- **Given problem**: Every record should be written out exactly, with the pictures left out.

***** Source data

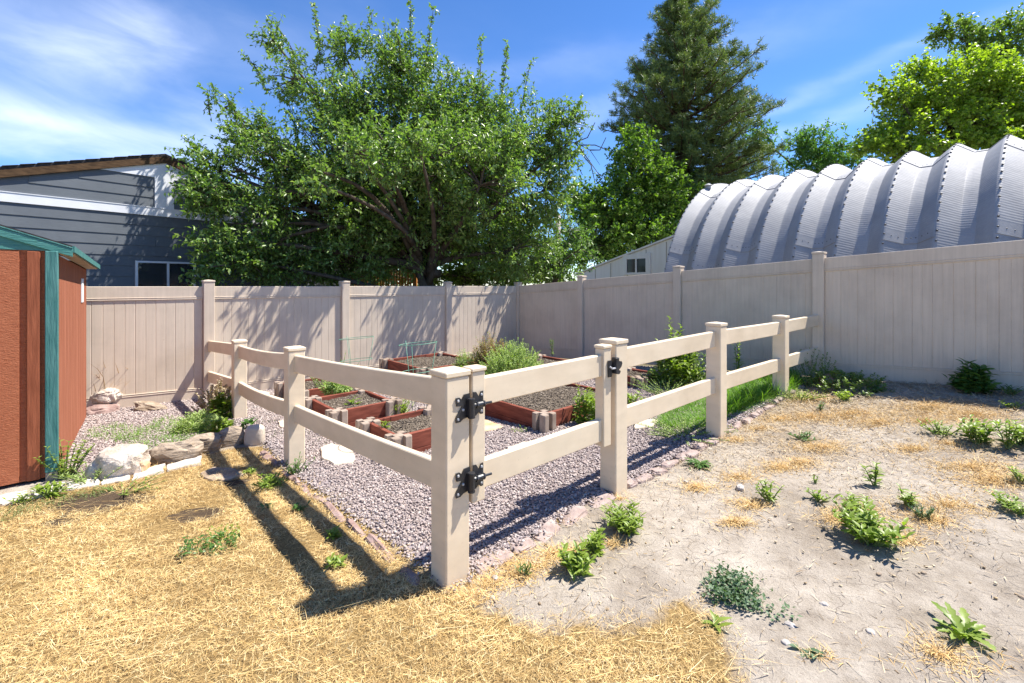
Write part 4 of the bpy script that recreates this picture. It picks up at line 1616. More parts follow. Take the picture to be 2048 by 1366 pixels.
def leafy_tree(name, label, cat, trunk_px, Y, zfoot, fork, blobs, mats, density, tw, leaf, lean=.5, trunk_r=.12, stems=None, bark='bark', droop=.35, group=None, sprouts=(), per=15, zmin=None, gap=.0, fold=.3, spread=.8):
    """trunk, limbs to each foliage mass, twigs with leaves.  tw=(min,max) twig length, leaf=(L,W)"""
    base = D(trunk_px, VH, Y)
    base.z = zfoot
    root = thing(name, label, cat, base, group)
    fk = Vector(fork) if fork is not None else base + Vector((0, 0, 1.2))
    mb = MB()
    mb.tube([base - Vector((0, 0, .2)), base.lerp(fk, .3), base.lerp(fk, .7), fk], [trunk_r * 1.35, trunk_r * 1.08, trunk_r * .95, trunk_r * .85], 10)
    cen = [D(u, v, y) for (u, v, ru, rv, y, ry) in blobs]
    limb_nodes = []
    for (c, bl) in zip(cen, blobs):
        L = (c - fk).length
        st_ = fk if RNG.uniform() < .7 else base.lerp(fk, RNG.uniform(.55, .95))
        pts = curve_pts(st_ - Vector((0, 0, .05)), c, 7, .10, .06)
        r0 = trunk_r * (.32 + .28 * min(1, bl[2] / 150))
        mb.tube(pts, [r0 * (1 - .8 * i / 7) + .006 for i in range(8)], 7)
        limb_nodes.append(pts)
    P, own = blob_pts(blobs, density)
    if gap > 0:
        nz = np.array([noise.noise(Vector(p) * 1.3) + .35 * noise.noise(Vector(p) * 3.1) for p in P])
        k = nz > -gap
        P, own = P[k], own[k]
    if zmin is not None:
        k = P[:, 2] > zmin
        P, own = P[k], own[k]
    n = len(P)
    C = np.array([list(c) for c in cen])[own]
    ctr_ = np.array(cen).mean(0)
    dirs = nrm(P - C) * .6 + nrm(P - ctr_) * .45 + rnd_dirs(n) * spread + np.array([0, 0, lean])
    dirs = nrm(dirs)
    TL = RNG.uniform(tw[0], tw[1], n)
    # sprouts: long upright shoots above the crown
    sp = []
    for (u0, v0, u1, v1, y) in sprouts:
        a, b_ = D(u0, v0, y), D(u1, v1, y + RNG.normal(0, .15))
        pts = curve_pts(a, b_, 5, .05)
        mb.tube(pts, [.014, .012, .010, .008, .006, .004], 5)
        k = max(4, int((b_ - a).length / .14))
        for i in range(k):
            t = (i + .5) / k
            sp.append((a.lerp(b_, t), (b_ - a).normalized() * .7 + Vector(RNG.normal(0, .5, 3))))
    if sp:
        P = np.vstack([P, np.array([list(s[0]) for s in sp])])
        dirs = np.vstack([dirs, nrm(np.array([list(s[1]) for s in sp]))])
        TL = np.concatenate([TL, RNG.uniform(tw[0] * .5, tw[1] * .6, len(sp))])
    # secondary branches
    for i in range(0, n, 9):
        pts = limb_nodes[own[i]]
        q = min(pts[2:], key=lambda w: (w - Vector(P[i])).length)
        cp = curve_pts(q, P[i], 4, .08, .03)
        mb.tube(cp, [.022, .017, .013, .009, .006], 5, caps=False)
    n = len(P)
    # twig wood
    S = nrm(np.cross(dirs, rnd_dirs(n)))
    tv, tq = strips(P - dirs * TL[:, None] * .45, dirs, S, TL * 1.0, np.full(n, .011), np.full(n, droop * .5), [(0, 1), (.5, .7), (1, .3)], .9)
    mb_o = mb.build('trunk', M[bark], root, smooth=True)
    np_mesh('twigs', tv, tq, M[bark], root)
    # leaves
    k = per
    t = (np.arange(k)[None] + RNG.uniform(0, 1, (n, k))) / k
    s = np.linspace(0, 1, 1)
    base_ = (P - dirs * TL[:, None] * .45)[:, None] + dirs[:, None] * (TL[:, None] * t)[..., None] - S[:, None] * (droop * .5 * TL[:, None] * t * t)[..., None]
    ld = dirs[:, None] * .45 + rnd_dirs(n * k).reshape(n, k, 3) * .95 + np.array([0, 0, -droop])
    base_ = base_.reshape(-1, 3)
    ld = ld.reshape(-1, 3)
    m_ = len(base_)
    up = np.tile((0, 0, 1.0), (m_, 1)) + RNG.normal(0, .55, (m_, 3))
    LL = RNG.uniform(leaf[0] * .65, leaf[0] * 1.25, m_)
    V, Q = diamonds(base_, ld, up, LL, LL * leaf[1] * RNG.uniform(.8, 1.2, m_), fold)
    np_mesh('crown', V, Q, M[mats], root)
    return root, P


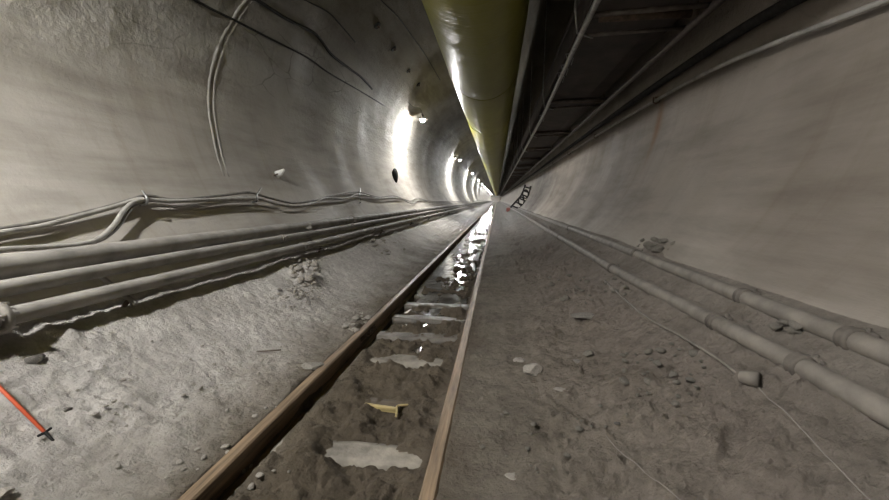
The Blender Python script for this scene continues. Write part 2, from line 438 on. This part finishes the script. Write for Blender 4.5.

**********

- **Solved problem**:
Write part 4 of the bpy script that recreates this picture. It picks up at line 1616. More parts follow. Take the picture to be 2048 by 1366 pixels.
def leafy_tree(name, label, cat, trunk_px, Y, zfoot, fork, blobs, mats, density, tw, leaf, lean=.5, trunk_r=.12, stems=None, bark='bark', droop=.35, group=None, sprouts=(), per=15, zmin=None, gap=.0, fold=.3, spread=.8):
    """trunk, limbs to each foliage mass, twigs with leaves.  tw=(min,max) twig length, leaf=(L,W)"""
    base = D(trunk_px, VH, Y)
    base.z = zfoot
    root = thing(name, label, cat, base, group)
    fk = Vector(fork) if fork is not None else base + Vector((0, 0, 1.2))
    mb = MB()
    mb.tube([base - Vector((0, 0, .2)), base.lerp(fk, .3), base.lerp(fk, .7), fk], [trunk_r * 1.35, trunk_r * 1.08, trunk_r * .95, trunk_r * .85], 10)
    cen = [D(u, v, y) for (u, v, ru, rv, y, ry) in blobs]
    limb_nodes = []
    for (c, bl) in zip(cen, blobs):
        L = (c - fk).length
        st_ = fk if RNG.uniform() < .7 else base.lerp(fk, RNG.uniform(.55, .95))
        pts = curve_pts(st_ - Vector((0, 0, .05)), c, 7, .10, .06)
        r0 = trunk_r * (.32 + .28 * min(1, bl[2] / 150))
        mb.tube(pts, [r0 * (1 - .8 * i / 7) + .006 for i in range(8)], 7)
        limb_nodes.append(pts)
    P, own = blob_pts(blobs, density)
    if gap > 0:
        nz = np.array([noise.noise(Vector(p) * 1.3) + .35 * noise.noise(Vector(p) * 3.1) for p in P])
        k = nz > -gap
        P, own = P[k], own[k]
    if zmin is not None:
        k = P[:, 2] > zmin
        P, own = P[k], own[k]
    n = len(P)
    C = np.array([list(c) for c in cen])[own]
    ctr_ = np.array(cen).mean(0)
    dirs = nrm(P - C) * .6 + nrm(P - ctr_) * .45 + rnd_dirs(n) * spread + np.array([0, 0, lean])
    dirs = nrm(dirs)
    TL = RNG.uniform(tw[0], tw[1], n)
    # sprouts: long upright shoots above the crown
    sp = []
    for (u0, v0, u1, v1, y) in sprouts:
        a, b_ = D(u0, v0, y), D(u1, v1, y + RNG.normal(0, .15))
        pts = curve_pts(a, b_, 5, .05)
        mb.tube(pts, [.014, .012, .010, .008, .006, .004], 5)
        k = max(4, int((b_ - a).length / .14))
        for i in range(k):
            t = (i + .5) / k
            sp.append((a.lerp(b_, t), (b_ - a).normalized() * .7 + Vector(RNG.normal(0, .5, 3))))
    if sp:
        P = np.vstack([P, np.array([list(s[0]) for s in sp])])
        dirs = np.vstack([dirs, nrm(np.array([list(s[1]) for s in sp]))])
        TL = np.concatenate([TL, RNG.uniform(tw[0] * .5, tw[1] * .6, len(sp))])
    # secondary branches
    for i in range(0, n, 9):
        pts = limb_nodes[own[i]]
        q = min(pts[2:], key=lambda w: (w - Vector(P[i])).length)
        cp = curve_pts(q, P[i], 4, .08, .03)
        mb.tube(cp, [.022, .017, .013, .009, .006], 5, caps=False)
    n = len(P)
    # twig wood
    S = nrm(np.cross(dirs, rnd_dirs(n)))
    tv, tq = strips(P - dirs * TL[:, None] * .45, dirs, S, TL * 1.0, np.full(n, .011), np.full(n, droop * .5), [(0, 1), (.5, .7), (1, .3)], .9)
    mb_o = mb.build('trunk', M[bark], root, smooth=True)
    np_mesh('twigs', tv, tq, M[bark], root)
    # leaves
    k = per
    t = (np.arange(k)[None] + RNG.uniform(0, 1, (n, k))) / k
    s = np.linspace(0, 1, 1)
    base_ = (P - dirs * TL[:, None] * .45)[:, None] + dirs[:, None] * (TL[:, None] * t)[..., None] - S[:, None] * (droop * .5 * TL[:, None] * t * t)[..., None]
    ld = dirs[:, None] * .45 + rnd_dirs(n * k).reshape(n, k, 3) * .95 + np.array([0, 0, -droop])
    base_ = base_.reshape(-1, 3)
    ld = ld.reshape(-1, 3)
    m_ = len(base_)
    up = np.tile((0, 0, 1.0), (m_, 1)) + RNG.normal(0, .55, (m_, 3))
    LL = RNG.uniform(leaf[0] * .65, leaf[0] * 1.25, m_)
    V, Q = diamonds(base_, ld, up, LL, LL * leaf[1] * RNG.uniform(.8, 1.2, m_), fold)
    np_mesh('crown', V, Q, M[mats], root)
    return root, P


The Blender Python script for this scene continues. Write part 2, from line 438 on. This part finishes the script. Write for Blender 4.5.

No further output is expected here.